Но не этим он вошел в историю Ащелисая. У него и его маленькой такой, аккуратненькой жены, Шолпан, было ТРИНАДЦАТЬ детей! И даже это не было главным в моем понимании. Шолпан, при такой семье, еще умудрялась работать дояркой в колхозе!!!. Кто знает, тот поймет, что такое подниматься в половине пятого, идти за полтора километра по любой погоде на ферму, доить там коров и быстрее – идти домой – там ждет еще одна, родная «ферма»…
Знаешь, дорогой читатель, была б моя воля, я бы той Женщине, поставил памятник из чистого золота, во весь её рост, и разместил бы его где-то в большом городе, на главной площади, как олицетворение всех таких МАТЕРЕЙ, не только ащелисайских. А поставить бы его надо было, за счет тех жен нынешних богатых людей, которые не знают, куда себя деть на отдых (Багамы или Мальдивы) и какие взять собой украшения и драгоценности, которые, по всем законам Аллаха и вообще справедливости, заслужила именно она, Садыкова Шолпан. Ибо такая драгоценность, как она сама, несравнима ни с какими другими бриллиантами и жемчугами.
На этом мы завершим, возможно, надоевший читателю обзор ведущих семейных корней, населяющих (и населявших) нашу соленую балку. Они свое дело сделали. Мы это дело (может быть – пока?) – успешно завалили.

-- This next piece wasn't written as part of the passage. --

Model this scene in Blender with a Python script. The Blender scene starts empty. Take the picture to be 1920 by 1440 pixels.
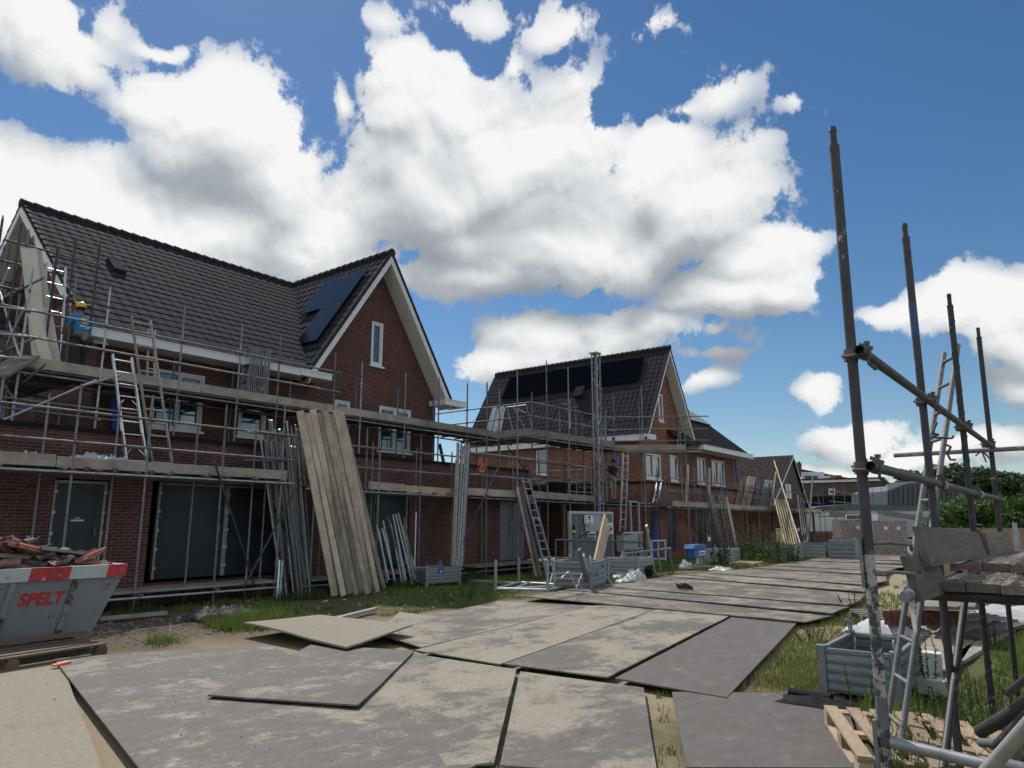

С высоты возраста, могу высказать свое мнение, – в том, что мы сегодня видим, в том числе и по нашей соленой балке – это, во многом, результат неверной, скользкой и боязливой, панибратской и часто, заискивающей, национальной политики, внешне выдаваемой за «Толерантность и всеобщее согласие». Я бы все это назвал несколько по-другому, но тема у нас более прикладная, – ащелисайская жизнь.
Здесь вполне уместно добавить следующее. Чисто личное.
Я никогда не имел в своем лексиконе слова: «интернационализм», «сосуществование», да ту же – «толерантность», и тому подобные выражения. Я просто так жил…И судите сами или сравнивайте, если знаете еще такие примеры.
НО. Именно в Ащелисае, не выходя за его пределы, четыре женщины разных национальностей, называли меня своим сыном, вполне серьезно.
Первой назвала меня своим младшим сыном, немка – Франческа Штиль, мать моего друга с молодых лет, Иосифа. Мы с ним знакомы более 60-ти лет, сегодня он живет в Германии, и мы с ним общаемся до сих пор. Считала меня своим сыном и теща, украинка, Калашникова Мария Ивановна, замечательная была женщина и Мама. В том же Ащелисае, меня называла и считала за старшего сына, казашка, Кенестик Смаилова, мама моего очень хорошего друга, который мне как брат, Смаилова Серика, живущего ныне в Актюбинске. Мы с ним тоже регулярно общаемся и в настоящее время. В том же Ащелисае, совсем немного жила и моя родная мать, русская, Екатерина Филипповна Гурковская. И, заметьте – все в Ащелисае! Как же мне не любить это место, даже просто, как сын сразу четырех таких разных матерей!